## PROBLEM DESCRIPTION
Quote, with no changes, the lines that run from the top of the material to the line with "return Vector((0, 0, CH)) + d * (Y / d.y)", both included.
** START GIVEN INFORMATION **
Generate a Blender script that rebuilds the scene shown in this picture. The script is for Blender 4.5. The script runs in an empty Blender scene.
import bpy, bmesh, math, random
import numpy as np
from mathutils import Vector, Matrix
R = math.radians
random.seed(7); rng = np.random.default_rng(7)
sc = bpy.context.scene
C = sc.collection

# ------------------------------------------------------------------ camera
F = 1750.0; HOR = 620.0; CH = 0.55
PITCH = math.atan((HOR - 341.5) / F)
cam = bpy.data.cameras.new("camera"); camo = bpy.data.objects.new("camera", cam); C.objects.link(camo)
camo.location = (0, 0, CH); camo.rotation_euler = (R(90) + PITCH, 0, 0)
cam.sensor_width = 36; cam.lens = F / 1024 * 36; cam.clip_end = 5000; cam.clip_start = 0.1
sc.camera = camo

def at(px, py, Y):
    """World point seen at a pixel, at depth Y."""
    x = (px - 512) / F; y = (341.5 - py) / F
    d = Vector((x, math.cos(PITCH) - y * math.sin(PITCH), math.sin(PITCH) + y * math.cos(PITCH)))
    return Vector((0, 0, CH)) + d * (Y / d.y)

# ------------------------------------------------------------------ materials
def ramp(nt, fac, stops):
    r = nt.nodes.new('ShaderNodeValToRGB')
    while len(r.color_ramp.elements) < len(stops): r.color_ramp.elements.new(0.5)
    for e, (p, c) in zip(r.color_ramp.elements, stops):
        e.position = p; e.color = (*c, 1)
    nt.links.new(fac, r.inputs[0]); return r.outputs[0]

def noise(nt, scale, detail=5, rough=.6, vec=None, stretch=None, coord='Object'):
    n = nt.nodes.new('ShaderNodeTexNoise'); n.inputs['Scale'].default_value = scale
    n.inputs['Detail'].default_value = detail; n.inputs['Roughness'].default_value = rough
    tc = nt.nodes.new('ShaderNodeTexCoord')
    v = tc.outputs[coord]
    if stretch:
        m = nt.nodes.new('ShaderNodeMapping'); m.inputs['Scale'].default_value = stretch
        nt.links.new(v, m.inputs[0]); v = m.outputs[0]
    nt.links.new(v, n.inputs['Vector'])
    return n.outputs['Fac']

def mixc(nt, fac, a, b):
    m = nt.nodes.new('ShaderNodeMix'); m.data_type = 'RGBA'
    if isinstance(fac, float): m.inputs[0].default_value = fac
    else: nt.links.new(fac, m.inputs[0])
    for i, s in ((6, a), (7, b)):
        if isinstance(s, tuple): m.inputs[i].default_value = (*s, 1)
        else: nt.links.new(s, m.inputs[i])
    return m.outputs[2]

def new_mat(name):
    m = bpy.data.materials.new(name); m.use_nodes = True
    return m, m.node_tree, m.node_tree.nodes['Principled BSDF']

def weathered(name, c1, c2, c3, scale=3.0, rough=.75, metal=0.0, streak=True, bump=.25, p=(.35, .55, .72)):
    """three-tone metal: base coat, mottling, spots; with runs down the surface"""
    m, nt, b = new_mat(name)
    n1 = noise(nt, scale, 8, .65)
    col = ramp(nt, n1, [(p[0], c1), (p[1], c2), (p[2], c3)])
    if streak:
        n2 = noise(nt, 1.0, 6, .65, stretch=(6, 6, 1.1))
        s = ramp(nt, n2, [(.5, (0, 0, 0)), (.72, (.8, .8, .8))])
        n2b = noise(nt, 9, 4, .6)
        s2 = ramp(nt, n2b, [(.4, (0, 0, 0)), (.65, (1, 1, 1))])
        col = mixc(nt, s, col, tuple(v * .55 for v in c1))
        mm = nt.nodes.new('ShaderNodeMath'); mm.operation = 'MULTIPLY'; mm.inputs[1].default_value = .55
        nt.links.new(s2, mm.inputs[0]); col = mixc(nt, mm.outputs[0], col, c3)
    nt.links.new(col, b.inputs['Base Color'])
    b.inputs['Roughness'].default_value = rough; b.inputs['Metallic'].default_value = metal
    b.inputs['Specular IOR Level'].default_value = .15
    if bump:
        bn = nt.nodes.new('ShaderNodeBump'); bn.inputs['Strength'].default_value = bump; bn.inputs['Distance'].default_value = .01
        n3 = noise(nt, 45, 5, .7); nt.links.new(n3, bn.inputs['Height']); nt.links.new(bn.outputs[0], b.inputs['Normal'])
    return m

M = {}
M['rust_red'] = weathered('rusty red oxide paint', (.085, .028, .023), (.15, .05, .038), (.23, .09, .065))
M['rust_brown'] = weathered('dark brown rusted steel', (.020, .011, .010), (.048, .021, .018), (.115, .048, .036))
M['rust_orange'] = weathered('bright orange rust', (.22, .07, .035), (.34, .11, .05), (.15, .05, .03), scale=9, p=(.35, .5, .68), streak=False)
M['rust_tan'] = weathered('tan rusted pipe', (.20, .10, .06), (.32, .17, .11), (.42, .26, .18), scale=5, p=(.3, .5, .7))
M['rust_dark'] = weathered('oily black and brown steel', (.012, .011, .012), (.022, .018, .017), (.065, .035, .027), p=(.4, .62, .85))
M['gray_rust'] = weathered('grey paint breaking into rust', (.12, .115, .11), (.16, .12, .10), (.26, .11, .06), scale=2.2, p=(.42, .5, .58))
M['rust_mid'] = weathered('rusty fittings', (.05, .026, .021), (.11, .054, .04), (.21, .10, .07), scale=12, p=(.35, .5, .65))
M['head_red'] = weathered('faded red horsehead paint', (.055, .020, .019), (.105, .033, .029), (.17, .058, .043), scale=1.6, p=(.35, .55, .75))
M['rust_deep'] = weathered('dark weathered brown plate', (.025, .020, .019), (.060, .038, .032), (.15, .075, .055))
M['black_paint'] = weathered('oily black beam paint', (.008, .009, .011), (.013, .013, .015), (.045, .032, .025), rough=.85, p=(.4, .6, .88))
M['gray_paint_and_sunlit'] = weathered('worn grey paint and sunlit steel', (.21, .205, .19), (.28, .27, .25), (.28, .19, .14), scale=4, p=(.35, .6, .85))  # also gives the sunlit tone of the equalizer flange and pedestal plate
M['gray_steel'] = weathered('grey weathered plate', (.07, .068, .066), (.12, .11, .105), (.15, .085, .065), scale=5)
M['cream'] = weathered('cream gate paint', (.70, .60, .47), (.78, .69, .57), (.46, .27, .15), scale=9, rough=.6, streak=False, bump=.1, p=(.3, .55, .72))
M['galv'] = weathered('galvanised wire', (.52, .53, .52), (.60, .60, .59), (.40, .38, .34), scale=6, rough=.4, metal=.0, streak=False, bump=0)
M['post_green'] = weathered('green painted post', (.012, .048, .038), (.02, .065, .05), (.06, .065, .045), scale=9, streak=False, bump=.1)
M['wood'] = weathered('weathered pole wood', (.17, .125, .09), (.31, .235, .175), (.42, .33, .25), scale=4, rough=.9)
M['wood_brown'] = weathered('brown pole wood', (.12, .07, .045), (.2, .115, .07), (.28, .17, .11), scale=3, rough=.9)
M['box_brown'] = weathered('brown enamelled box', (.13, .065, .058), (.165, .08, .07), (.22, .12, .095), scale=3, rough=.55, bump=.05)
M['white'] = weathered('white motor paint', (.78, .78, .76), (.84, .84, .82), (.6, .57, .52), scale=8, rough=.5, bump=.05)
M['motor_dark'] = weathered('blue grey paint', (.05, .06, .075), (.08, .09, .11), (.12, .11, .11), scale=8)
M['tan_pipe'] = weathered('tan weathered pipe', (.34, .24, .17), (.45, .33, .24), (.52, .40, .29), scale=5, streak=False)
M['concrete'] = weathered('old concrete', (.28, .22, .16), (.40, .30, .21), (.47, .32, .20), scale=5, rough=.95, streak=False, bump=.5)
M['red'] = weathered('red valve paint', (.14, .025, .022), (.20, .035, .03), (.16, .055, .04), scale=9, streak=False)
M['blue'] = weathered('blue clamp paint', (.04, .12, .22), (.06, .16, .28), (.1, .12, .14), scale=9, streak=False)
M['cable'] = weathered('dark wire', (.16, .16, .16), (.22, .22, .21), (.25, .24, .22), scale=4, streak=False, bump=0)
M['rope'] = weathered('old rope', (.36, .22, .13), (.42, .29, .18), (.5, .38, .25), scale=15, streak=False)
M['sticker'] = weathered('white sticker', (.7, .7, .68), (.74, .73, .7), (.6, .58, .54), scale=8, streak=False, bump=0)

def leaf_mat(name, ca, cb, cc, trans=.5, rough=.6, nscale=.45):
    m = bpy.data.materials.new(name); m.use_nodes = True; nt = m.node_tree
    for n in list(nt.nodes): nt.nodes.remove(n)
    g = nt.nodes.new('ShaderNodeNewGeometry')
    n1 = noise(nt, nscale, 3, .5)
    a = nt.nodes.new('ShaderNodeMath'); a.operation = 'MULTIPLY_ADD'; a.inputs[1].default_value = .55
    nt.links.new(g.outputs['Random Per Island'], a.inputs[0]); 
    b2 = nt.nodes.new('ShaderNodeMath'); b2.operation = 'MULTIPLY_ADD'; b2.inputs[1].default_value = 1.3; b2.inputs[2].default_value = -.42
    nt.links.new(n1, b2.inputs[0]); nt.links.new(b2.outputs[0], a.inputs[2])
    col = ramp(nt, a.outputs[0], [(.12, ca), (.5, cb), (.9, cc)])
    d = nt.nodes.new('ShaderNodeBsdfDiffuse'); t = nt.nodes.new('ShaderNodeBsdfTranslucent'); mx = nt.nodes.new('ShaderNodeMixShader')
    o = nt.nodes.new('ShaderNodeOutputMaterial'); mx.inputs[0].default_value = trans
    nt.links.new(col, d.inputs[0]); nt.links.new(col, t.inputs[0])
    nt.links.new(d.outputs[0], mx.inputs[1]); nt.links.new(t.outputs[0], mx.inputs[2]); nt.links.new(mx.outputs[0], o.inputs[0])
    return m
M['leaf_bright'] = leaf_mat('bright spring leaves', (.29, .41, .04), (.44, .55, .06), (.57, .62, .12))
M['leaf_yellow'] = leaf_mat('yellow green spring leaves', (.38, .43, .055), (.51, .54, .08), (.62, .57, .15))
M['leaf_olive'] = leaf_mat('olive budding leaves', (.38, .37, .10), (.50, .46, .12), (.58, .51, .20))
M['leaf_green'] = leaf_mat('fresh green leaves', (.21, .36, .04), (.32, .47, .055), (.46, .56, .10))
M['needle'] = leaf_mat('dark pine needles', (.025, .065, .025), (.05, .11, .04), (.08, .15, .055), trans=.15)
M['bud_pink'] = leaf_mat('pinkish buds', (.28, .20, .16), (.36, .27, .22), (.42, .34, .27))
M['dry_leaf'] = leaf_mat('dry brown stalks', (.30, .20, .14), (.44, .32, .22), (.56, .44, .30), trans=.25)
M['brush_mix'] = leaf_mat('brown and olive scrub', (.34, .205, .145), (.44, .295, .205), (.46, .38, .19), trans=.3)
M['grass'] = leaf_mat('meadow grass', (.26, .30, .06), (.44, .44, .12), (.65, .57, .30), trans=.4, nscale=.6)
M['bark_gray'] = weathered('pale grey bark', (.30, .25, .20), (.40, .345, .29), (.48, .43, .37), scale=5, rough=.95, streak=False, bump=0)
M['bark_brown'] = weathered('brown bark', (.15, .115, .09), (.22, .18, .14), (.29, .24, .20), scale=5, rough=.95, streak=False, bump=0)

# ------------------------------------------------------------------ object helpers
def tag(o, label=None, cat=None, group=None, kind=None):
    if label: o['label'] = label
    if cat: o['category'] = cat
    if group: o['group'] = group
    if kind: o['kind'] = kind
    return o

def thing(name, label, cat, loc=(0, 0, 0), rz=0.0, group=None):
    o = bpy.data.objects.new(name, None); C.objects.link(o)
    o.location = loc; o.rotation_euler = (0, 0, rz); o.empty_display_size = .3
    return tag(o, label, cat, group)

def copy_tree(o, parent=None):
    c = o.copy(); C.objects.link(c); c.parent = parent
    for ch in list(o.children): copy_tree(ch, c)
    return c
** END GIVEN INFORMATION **
## ANSWER FOR THIS EXERCISE
Generate a Blender script that rebuilds the scene shown in this picture. The script is for Blender 4.5. The script runs in an empty Blender scene.
import bpy, bmesh, math, random
import numpy as np
from mathutils import Vector, Matrix
R = math.radians
random.seed(7); rng = np.random.default_rng(7)
sc = bpy.context.scene
C = sc.collection

# ------------------------------------------------------------------ camera
F = 1750.0; HOR = 620.0; CH = 0.55
PITCH = math.atan((HOR - 341.5) / F)
cam = bpy.data.cameras.new("camera"); camo = bpy.data.objects.new("camera", cam); C.objects.link(camo)
camo.location = (0, 0, CH); camo.rotation_euler = (R(90) + PITCH, 0, 0)
cam.sensor_width = 36; cam.lens = F / 1024 * 36; cam.clip_end = 5000; cam.clip_start = 0.1
sc.camera = camo

def at(px, py, Y):
    """World point seen at a pixel, at depth Y."""
    x = (px - 512) / F; y = (341.5 - py) / F
    d = Vector((x, math.cos(PITCH) - y * math.sin(PITCH), math.sin(PITCH) + y * math.cos(PITCH)))
    return Vector((0, 0, CH)) + d * (Y / d.y)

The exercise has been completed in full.